Impact tracks in aerogel
Impact tracks in aerogel These tracks were made by two particles from comet Wild 2 after they crashed into an aerogel sample cell on the Stardust spacecraft. The largest comet particles fragmented into multiple pieces on impact; you can see several particles at the ends (on the left) of these tracks.Image: NASA / JPL-Caltech / University of Washington

How else to use the catalog? I imagined myself a researcher reading a paper on a Stardust sample analysis and wanting to see all the data related to that sample. I checked out the most recent Lunar and Planetary Science Conference abstracts on Stardust sample analysis (that link takes you to a multi-MB PDF document) and selected the first abstract, by Brownlee et al., which discussed "Track 25," also known as "Inti." Could I find this one in the database? It's a cometary sample, so I clicked the "Cometary Samples" menu and selected the "Cometary Tracks" option.

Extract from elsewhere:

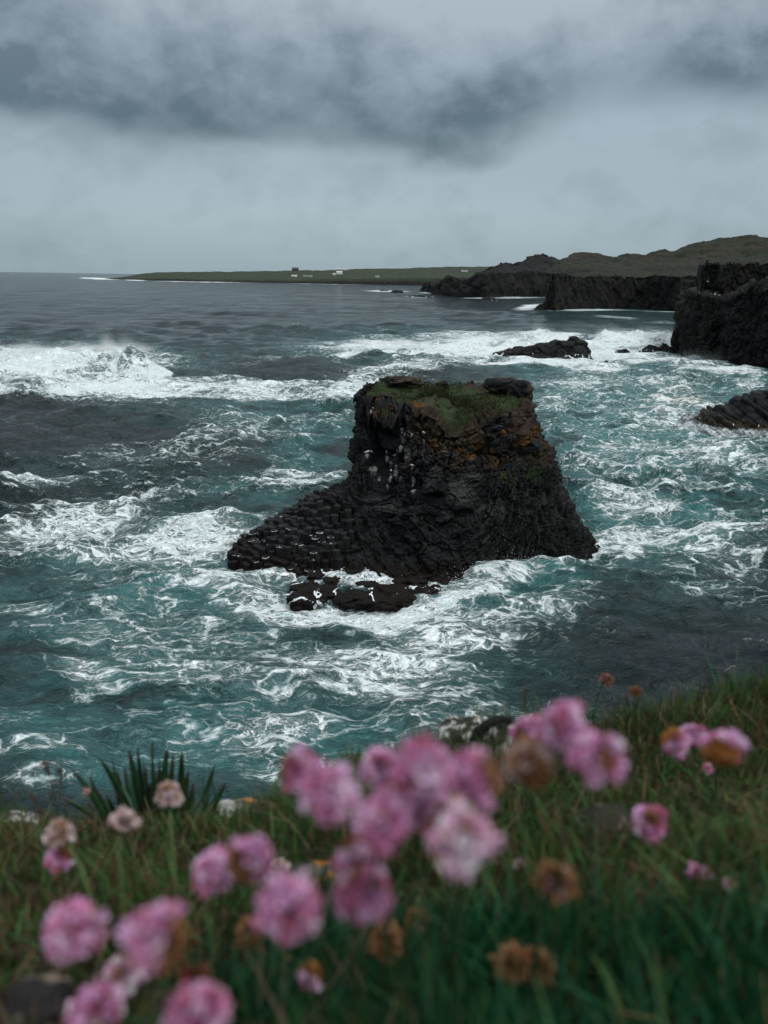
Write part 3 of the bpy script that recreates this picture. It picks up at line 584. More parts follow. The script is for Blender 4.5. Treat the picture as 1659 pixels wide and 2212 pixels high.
# (cx, cy, rx, ry, tilt, density) of the foam seen on the water
for cx, cy, rx, ry, rot, v in [
    # left breaker apron and the white band behind the stack
    (60, 790, 330, 48, 0, 1.15), (250, 838, 330, 26, 1, 1.05), (560, 846, 260, 24, 3, 1.0), (760, 850, 130, 32, -6, .85), (30, 845, 260, 20, 0, .9), (880, 800, 190, 26, -10, .62), (650, 775, 180, 16, -4, .5), (760, 765, 120, 12, -6, .55),
    # surf field round the skerries
    (900, 750, 240, 20, 1, 1.0), (1060, 748, 170, 30, 0, 1.08), (1180, 728, 90, 18, 0, 1.05), (1380, 735, 130, 24, 0, 1.08), (1300, 760, 170, 28, 0, .95), (1180, 785, 200, 14, 0, .95), (1400, 775, 120, 20, 0, .8), (1000, 725, 130, 6, 0, .7), (820, 727, 80, 5, 0, .5), (1560, 800, 150, 18, 6, .85), (1290, 800, 110, 16, 0, .8),
    # turbulent water to the right of the stack
    (1400, 900, 330, 140, 0, .60), (1400, 1010, 300, 90, 0, .62), (1250, 850, 130, 70, 0, .60), (1560, 985, 180, 45, 4, .74), (1480, 862, 78, 13, 7, 1.0), (1560, 955, 130, 22, 0, .8), (1330, 1005, 160, 30, -4, .76), (1370, 1105, 110, 26, 8, .96), (1420, 1150, 200, 24, 3, .98), (1540, 1180, 200, 90, 0, .60), (1320, 1180, 110, 40, 0, .80), (1300, 1085, 60, 30, 20, .8), (1450, 1060, 220, 40, 0, .58), (1620, 835, 60, 20, 0, .75),
    # left and front of the stack
    (390, 1165, 175, 46, -4, 1.06), (300, 1185, 190, 30, -6, .8), (470, 1125, 110, 24, -8, .7), (180, 1120, 200, 30, -5, .66), (120, 1175, 220, 60, 0, .52), (600, 1040, 90, 20, -4, .78), (650, 1020, 90, 22, 0, .6), (470, 1260, 190, 50, 6, .76), (560, 1310, 130, 34, 0, .80), (720, 1325, 170, 28, 4, .84), (880, 1330, 150, 34, -8, 1.0), (1010, 1285, 130, 42, -20, 1.05), (1120, 1245, 110, 36, -14, .95), (1000, 1370, 200, 40, -6, .74), (1180, 1310, 150, 46, -8, .66), (1230, 1230, 140, 34, 0, .85), (560, 1245, 110, 16, 4, .9), (770, 1262, 170, 22, 3, 1.0), (740, 1335, 130, 14, 2, .95),
    # lace across the lower left
    (330, 1350, 360, 90, 4, .60), (430, 1450, 330, 80, 6, .62), (190, 1430, 110, 46, 14, .78), (220, 1480, 100, 26, -8, .72), (560, 1570, 160, 50, -8, .66), (700, 1440, 260, 70, 10, .60), (330, 1570, 340, 100, 0, .57), (120, 1610, 190, 50, -10, .68), (110, 1690, 170, 40, -16, .70), (60, 1540, 130, 36, -10, .55), (620, 1640, 160, 40, 8, .60), (820, 1420, 200, 40, 6, .62), (40, 1300, 90, 22, 0, .66), (250, 1245, 220, 34, -4, .55), (1530, 1290, 200, 24, 8, .44),
    # scattered open-water streaks
    (350, 960, 260, 30, -4, .33), (60, 1030, 110, 12, 0, .62), (280, 1080, 160, 18, -8, .6), (500, 900, 260, 20, 2, .36), (560, 960, 160, 40, 0, .32), (210, 870, 240, 10, 3, .5), (700, 905, 90, 14, 0, .5), (800, 830, 600, 330, 0, .11), (500, 1120, 620, 140, 0, .30), (1200, 1400, 400, 120, 0, .26), (950, 1560, 300, 90, 0, .32), (1150, 1560, 240, 60, -4, .36),
    # far whitecaps and the surf on distant shores
    (215, 602, 50, 2.2, 2, 1.1), (290, 605, 30, 1.8, 3, 1.0), (430, 609, 130, 1.3, 1, .8), (700, 614, 120, 1.0, 1, .6), (835, 629, 55, 2.4, 1, .95), (905, 641, 34, 2.0, 0, .95), (930, 632, 28, 3.0, 0, .8), (1040, 643.5, 55, 1.6, 0, .9), (1110, 643, 80, 1.8, 0, .8), (1150, 663, 42, 6, -6, 1.1), (1300, 671, 150, 2.2, 0, .85), (1430, 673, 60, 2.5, 0, .8), (1330, 685, 60, 4, 4, .66), (1430, 695, 50, 3, 0, .5)]:
    foam = 1-(1-foam)*(1-np.clip(v*blob(cx, cy, rx, ry, rot), 0, 1)) if v < .45 else np.maximum(foam, v*blob(cx, cy, rx, ry, rot))
for cx, cy, rx, ry, rot, v in [(1430, 930, 340, 200, 0, .95), (1420, 1110, 320, 110, 0, .85), (1250, 860, 160, 90, 0, .8), (1100, 1260, 300, 90, -8, .8), (600, 890, 330, 60, 0, .45), (700, 960, 150, 110, 0, .55), (340, 1300, 420, 160, 0, .62), (330, 1560, 420, 190, 0, .72), (700, 1620, 420, 140, 0, .66), (560, 1060, 200, 60, 0, .45), (900, 750, 330, 40, 0, .7), (430, 1160, 250, 70, 0, .7), (760, 1400, 300, 110, 0, .5), (1340, 1115, 90, 26, 0, 1.0), (1300, 790, 260, 40, 0, .85), (100, 780, 330, 45, 0, .9), (1570, 820, 150, 40, 0, .8), (250, 1010, 300, 60, 0, .16), (1000, 1480, 260, 90, 0, .32), (1400, 1280, 260, 60, 0, .35)]:
    aer = np.maximum(aer, v*blob(cx, cy, rx, ry, rot, 1.1))
silt = blob(1490, 864, 80, 13, 7)
# churned water hugging the stack's foot
dxs, dys = X0-C0[0], Y0-C0[1]; ths = np.degrees(np.arctan2(dys, dxs)) % 360; dist = np.hypot(dxs, dys)-base_r(ths)
ring_ = np.exp(-np.clip(dist-.3, 0, 99)/1.1)*(dist > -4); foam = np.maximum(foam, ring_*.84*np.where((ths > 120) & (ths < 360), 1, .8)); aer = np.maximum(aer, ring_*.7)
# whitecaps on steep crests
foam = foam+sstep(steep, .36, .62)*.30*(RR.ravel() > 22)
foam = foam*(1+.34*fbm(P0*np.array([.6, 1, 1]), .10, 4, .55, 420)-.04*(RR.ravel() < 140))*(1-.30*np.clip(blob(1400, 1400, 330, 70, 0), 0, 1))
# breaking waves: real raised crests
def breaker(pts, hts, wf_, wb, foamv=1.2, rough=.9, seed=500):
    """crest polyline in photo units on the water, with heights in metres"""
    global foam
    L = np.array([at_z(x, y)[:2] for x, y in pts]); yc = np.interp(X0, L[:, 0], L[:, 1]); hh = np.interp(X0, L[:, 0], hts, left=0 if hts[0] == 0 else hts[0], right=0 if hts[-1] == 0 else hts[-1])
    yc = yc+fbm(np.stack([X0, 0*X0, 0*X0+seed], 1), .08, 3, .5, seed)*2.2
    t = Y0-yc; e = np.where(t < 0, np.exp(-(t/wf_)**2), np.exp(-(t/wb)**2)); s_ = (e > .01) & (hh > .02)
    tb = np.zeros(len(P0)); tb[s_] = fbm(P0[s_]*np.array([1, .7, 1]), .22, 4, .55, seed+3)
    tf = np.zeros(len(P0)); tf[s_] = fbm(P0[s_], .7, 3, .6, seed+7)
    disp[:, 2] += hh*e*(1+.28*tb*rough+.09*tf*rough); disp[:, 1] -= hh*e*.25
    if foamv: 
        face = np.exp(-((e-.72)/.2)**2)*(t < 0)*(.5+.5*np.clip(tb*2, -1, 1)); cov = (1-.20*face)*sstep(e*np.clip(hh/1.2, 0, 1)*np.where(t > wb*.4, 0, 1), .12, .4)*foamv*(1.-.38*sstep(tb+.5*tf, .12, .5)); foam = np.maximum(foam, cov)
breaker([(-200, 802), (0, 800), (120, 803), (240, 806), (300, 808), (345, 812), (385, 815)], [5.0, 4.8, 4.2, 4.9, 4.2, 1.5, 0], 7.5, 6.5, 1.2, 1., 500)
breaker([(640, 772), (740, 768), (900, 764), (1060, 755), (1110, 748), (1160, 746), (1220, 745), (1290, 747)], [0, .7, 1.3, 1.9, 2.6, 4.6, 2.6, 1.6], 7, 6, 1.1, 1., 520)
breaker([(1275, 745), (1300, 745), (1340, 746), (1400, 747), (1470, 748)], [0, 4.8, 3.4, 3.0, 2.6], 6, 6, 1.15, 1., 540)
breaker([(740, 738), (790, 737), (850, 737), (900, 736)], [0, 1.6, 1.6, 0], 4, 7, 0, .3, 550)
breaker([(1260, 850), (1330, 842), (1420, 832), (1500, 825), (1560, 835), (1620, 850)], [0, .9, 1.6, 2.4, 1.6, 0], 5, 6, 0, .5, 560)
breaker([(1395, 862), (1440, 866), (1500, 872), (1565, 884)], [0, 1.0, 1.0, 0], 2.2, 4, .9, .8, 570)
breaker([(520, 800), (600, 795), (700, 790), (760, 790)], [0, 1.6, 1.4, 0], 5, 7, 0, .4, 580)
breaker([(20, 905), (140, 900), (300, 898), (420, 905)], [0, .9, 1.0, 0], 4, 5, 0, .4, 585)
breaker([(420, 1096), (500, 1082), (560, 1072), (640, 1078), (720, 1075)], [0, .7, .9, .7, .3], 2.2, 3.2, 0, .4, 590)
breaker([(200, 1255), (300, 1250), (400, 1248), (520, 1262)], [0, .6, .8, 0], 1.8, 2.6, 0, .4, 595)
breaker([(1000, 1290), (1080, 1258), (1180, 1240), (1300, 1250)], [.2, .8, .7, 0], 1.6, 1.8, 0, .6, 598)
mist = sstep(RR.ravel(), 60, 500)
PS = P0+disp
sea = mesh('sea', PS, grid(len(rs), len(azs)), M_SEA, None, dict(foam=np.clip(foam, 0, 1.2), aeration=np.clip(aer, 0, 1), silt=silt, mist=mist)); sea['kind'] = 'structure'

# airborne spray torn off the breakers
def spray(plumes, name='sea_spray'):
    C_, Sz = [], []
    for x, y, z, sx_, sy_, sz_, n, s0 in plumes:
        p = np.stack([RNG.normal(x, sx_, n), RNG.normal(y, sy_, n), z+np.abs(RNG.normal(0, sz_, n))*RNG.random(n)], 1); C_.append(p); Sz.append(RNG.uniform(.25, 1, n)*s0)
    c = np.concatenate(C_); s_ = np.concatenate(Sz)[:, None, None]; T = np.array([[1, 1, 1], [1, -1, -1], [-1, 1, -1], [-1, -1, 1.]]); rot = RNG.uniform(.5, 1.2, (len(c), 1, 3))
    Vs = (c[:, None]+T[None]*s_*rot).reshape(-1, 3); b = np.arange(len(c))[:, None, None]*4; F_ = (b+np.array([[0, 1, 2], [0, 3, 1], [0, 2, 3], [1, 3, 2]])[None]).reshape(-1, 3)
    return tag(mesh(name, Vs, F_, M_SPRAY, None, {'col': np.full((len(Vs), 3), .82)}, smooth=False), kind='stuff')
pl = []
def crest_spray(px0, px1, py, z0, n, up, s0=.06, k=18, sy=1.5):
    for px in np.linspace(px0, px1, k):
        p = at_z(px, py); pl.append((p[0], p[1]-1., z0-.1+random.uniform(-.5, .5), abs(px1-px0)/k/FPX*p[1]*.8, sy, up*random.uniform(.5, 1.3), n*10, s0*.30))
crest_spray(-60, 320, 803, 4.6, 300, 1.0, .07, 26); crest_spray(232, 250, 803, 5.2, 450, 2.2, .07, 3); crest_spray(272, 292, 806, 4.4, 500, 3.0, .07, 3); crest_spray(170, 200, 803, 4.6, 250, 2.0, .06, 3)
crest_spray(1080, 1200, 746, 2.2, 250, 1.2, .09, 10); crest_spray(1158, 1182, 745, 2.8, 700, 3.0, .10, 3); crest_spray(1295, 1330, 744, 2.8, 500, 1.8, .10, 4); crest_spray(1330, 1465, 746, 2., 200, 1.2, .09, 10)
crest_spray(1480, 1600, 778, .3, 260, 1.8, .06, 9, .8); crest_spray(1155, 1172, 668, .8, 200, 1.2, .12, 3, 2)
for px, py, n, up in [(1060, 1240, 500, .5), (1090, 1226, 700, .9), (1110, 1220, 600, .8), (1140, 1212, 500, .6), (1000, 1268, 500, .5), (1030, 1252, 500, .5), (960, 1290, 400, .35), (530, 1140, 400, .5), (510, 1175, 400, .4), (1180, 1207, 300, .4), (1480, 935, 300, .5), (1505, 930, 200, .5)]:
    p = at_z(px, py); pl.append((p[0], p[1], .15, .55, .35, up, n, .022 if p[1] < 80 else .03))
spray(pl)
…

A menu opened up with tracks numbered sequentially; I selected "C25" and was rewarded with the information that C25 is a "Turnip track grading into carrot track." Clicking on the "Track subsamples" tab got me to a long list of subsamples, some of which were named "Inti-G," "Inti-H," etc. -- so it seems that I managed to find what I was looking for in just a few seconds without knowing very much at all about Stardust sample analysis. Well done on the database design, JSC! I think this will be a very useful tool for anybody who wants to work on the Stardust samples -- or for anyone who wants to browse the photos of those funky turnip- and carrot-shaped tracks!